→ **Problem requirements**:
Return the number of lines in which the word "pixels" appears; add nothing else.

→ **Data for this exercise**:
▼

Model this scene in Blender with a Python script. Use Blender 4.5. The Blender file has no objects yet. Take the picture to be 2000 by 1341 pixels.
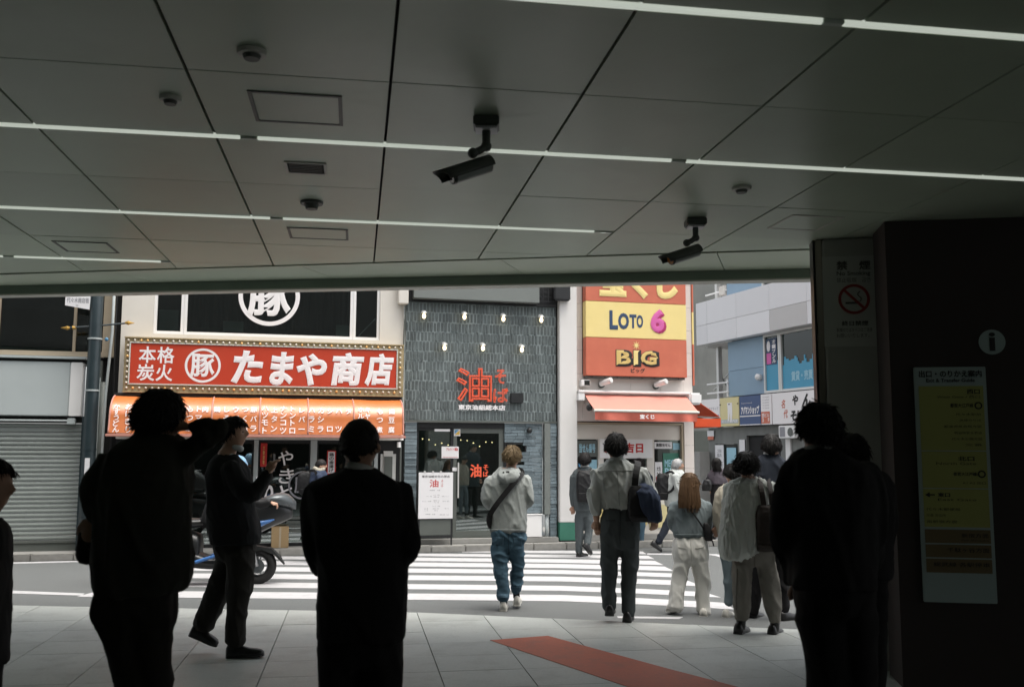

▲
▼

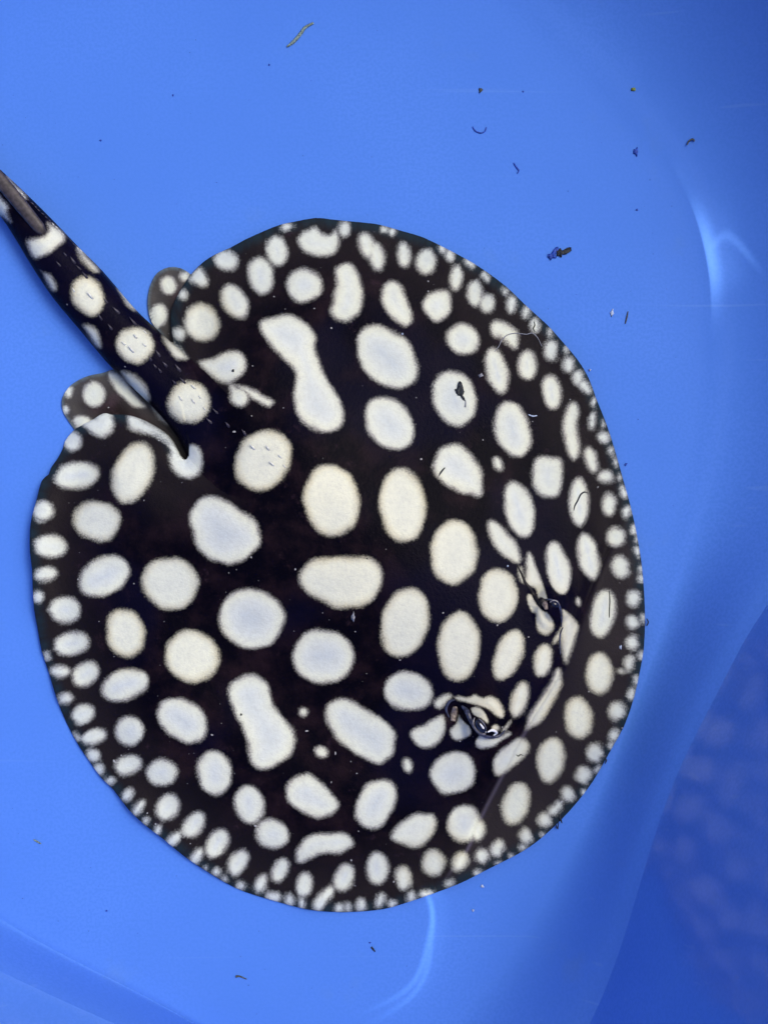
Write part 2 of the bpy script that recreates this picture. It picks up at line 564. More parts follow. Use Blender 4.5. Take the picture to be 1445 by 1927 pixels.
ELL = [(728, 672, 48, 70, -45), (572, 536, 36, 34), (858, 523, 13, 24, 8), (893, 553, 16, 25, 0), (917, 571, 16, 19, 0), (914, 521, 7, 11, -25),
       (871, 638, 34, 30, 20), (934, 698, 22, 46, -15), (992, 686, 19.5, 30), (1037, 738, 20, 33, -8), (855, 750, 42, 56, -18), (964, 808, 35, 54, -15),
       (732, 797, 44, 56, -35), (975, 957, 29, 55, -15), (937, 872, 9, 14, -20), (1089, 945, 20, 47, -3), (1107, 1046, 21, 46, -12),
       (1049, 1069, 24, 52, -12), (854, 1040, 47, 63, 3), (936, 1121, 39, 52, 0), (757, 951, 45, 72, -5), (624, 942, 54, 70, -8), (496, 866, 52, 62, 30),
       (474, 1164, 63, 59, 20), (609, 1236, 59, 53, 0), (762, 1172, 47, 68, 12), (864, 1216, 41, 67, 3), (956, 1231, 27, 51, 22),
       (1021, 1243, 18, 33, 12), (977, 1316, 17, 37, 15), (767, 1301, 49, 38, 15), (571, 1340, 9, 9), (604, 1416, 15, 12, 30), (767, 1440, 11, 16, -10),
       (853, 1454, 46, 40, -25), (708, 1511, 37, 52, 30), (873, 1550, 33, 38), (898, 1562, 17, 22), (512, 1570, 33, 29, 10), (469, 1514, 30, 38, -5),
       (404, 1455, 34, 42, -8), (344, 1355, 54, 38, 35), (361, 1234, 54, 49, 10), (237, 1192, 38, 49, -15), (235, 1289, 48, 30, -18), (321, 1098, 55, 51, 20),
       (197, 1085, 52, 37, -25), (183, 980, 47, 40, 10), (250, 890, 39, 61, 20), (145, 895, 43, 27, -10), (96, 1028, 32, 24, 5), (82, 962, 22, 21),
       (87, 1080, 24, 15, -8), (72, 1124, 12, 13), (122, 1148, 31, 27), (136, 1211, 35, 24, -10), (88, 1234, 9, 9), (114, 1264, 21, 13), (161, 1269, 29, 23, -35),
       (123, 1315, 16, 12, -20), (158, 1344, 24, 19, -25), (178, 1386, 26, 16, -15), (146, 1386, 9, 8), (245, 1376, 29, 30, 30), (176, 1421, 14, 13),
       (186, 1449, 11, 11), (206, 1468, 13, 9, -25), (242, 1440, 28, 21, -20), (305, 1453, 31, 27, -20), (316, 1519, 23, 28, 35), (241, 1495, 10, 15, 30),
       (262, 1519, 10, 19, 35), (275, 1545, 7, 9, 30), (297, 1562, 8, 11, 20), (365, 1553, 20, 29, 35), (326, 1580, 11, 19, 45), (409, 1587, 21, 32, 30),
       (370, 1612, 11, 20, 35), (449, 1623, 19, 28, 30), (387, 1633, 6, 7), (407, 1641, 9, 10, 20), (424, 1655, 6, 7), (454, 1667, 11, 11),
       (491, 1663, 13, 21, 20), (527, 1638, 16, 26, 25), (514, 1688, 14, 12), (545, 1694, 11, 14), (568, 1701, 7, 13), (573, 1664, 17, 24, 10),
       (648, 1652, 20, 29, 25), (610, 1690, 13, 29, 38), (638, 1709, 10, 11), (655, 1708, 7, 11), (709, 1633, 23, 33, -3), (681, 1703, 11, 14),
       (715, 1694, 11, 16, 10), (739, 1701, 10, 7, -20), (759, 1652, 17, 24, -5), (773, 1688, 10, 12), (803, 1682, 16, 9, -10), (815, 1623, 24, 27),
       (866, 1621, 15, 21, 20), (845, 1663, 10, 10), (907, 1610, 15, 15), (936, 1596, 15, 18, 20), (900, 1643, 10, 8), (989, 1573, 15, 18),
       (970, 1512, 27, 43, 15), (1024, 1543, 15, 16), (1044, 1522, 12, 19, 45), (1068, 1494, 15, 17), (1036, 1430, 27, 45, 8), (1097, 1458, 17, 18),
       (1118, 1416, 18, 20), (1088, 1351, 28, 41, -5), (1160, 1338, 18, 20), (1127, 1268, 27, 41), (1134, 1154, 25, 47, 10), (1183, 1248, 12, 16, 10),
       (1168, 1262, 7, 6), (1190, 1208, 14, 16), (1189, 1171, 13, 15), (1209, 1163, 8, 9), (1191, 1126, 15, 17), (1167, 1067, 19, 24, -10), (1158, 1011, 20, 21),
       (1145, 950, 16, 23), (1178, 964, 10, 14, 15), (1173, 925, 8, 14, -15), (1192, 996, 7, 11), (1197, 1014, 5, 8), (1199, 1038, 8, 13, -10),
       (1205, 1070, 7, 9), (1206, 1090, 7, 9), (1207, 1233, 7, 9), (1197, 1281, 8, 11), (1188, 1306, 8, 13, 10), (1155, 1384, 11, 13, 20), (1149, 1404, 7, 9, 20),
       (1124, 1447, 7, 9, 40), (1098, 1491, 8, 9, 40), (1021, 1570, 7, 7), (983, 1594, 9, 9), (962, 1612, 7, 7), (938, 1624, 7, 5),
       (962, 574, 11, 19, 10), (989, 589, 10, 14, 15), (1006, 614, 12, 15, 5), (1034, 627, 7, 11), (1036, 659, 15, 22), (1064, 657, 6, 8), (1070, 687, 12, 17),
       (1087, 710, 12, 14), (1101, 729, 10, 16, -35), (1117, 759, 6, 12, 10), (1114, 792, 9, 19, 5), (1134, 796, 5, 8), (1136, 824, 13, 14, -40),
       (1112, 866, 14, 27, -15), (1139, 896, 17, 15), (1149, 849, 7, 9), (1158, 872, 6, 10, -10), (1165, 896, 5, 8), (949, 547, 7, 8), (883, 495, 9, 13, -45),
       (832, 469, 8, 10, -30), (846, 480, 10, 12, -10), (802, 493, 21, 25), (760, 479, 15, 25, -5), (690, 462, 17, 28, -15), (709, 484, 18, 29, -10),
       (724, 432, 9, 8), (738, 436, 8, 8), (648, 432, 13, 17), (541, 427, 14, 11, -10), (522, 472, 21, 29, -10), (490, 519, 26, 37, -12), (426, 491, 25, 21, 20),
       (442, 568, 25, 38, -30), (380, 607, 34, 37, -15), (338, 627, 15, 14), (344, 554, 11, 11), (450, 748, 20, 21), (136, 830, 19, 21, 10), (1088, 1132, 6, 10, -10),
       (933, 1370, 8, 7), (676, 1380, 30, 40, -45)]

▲

→ **Written response**:
2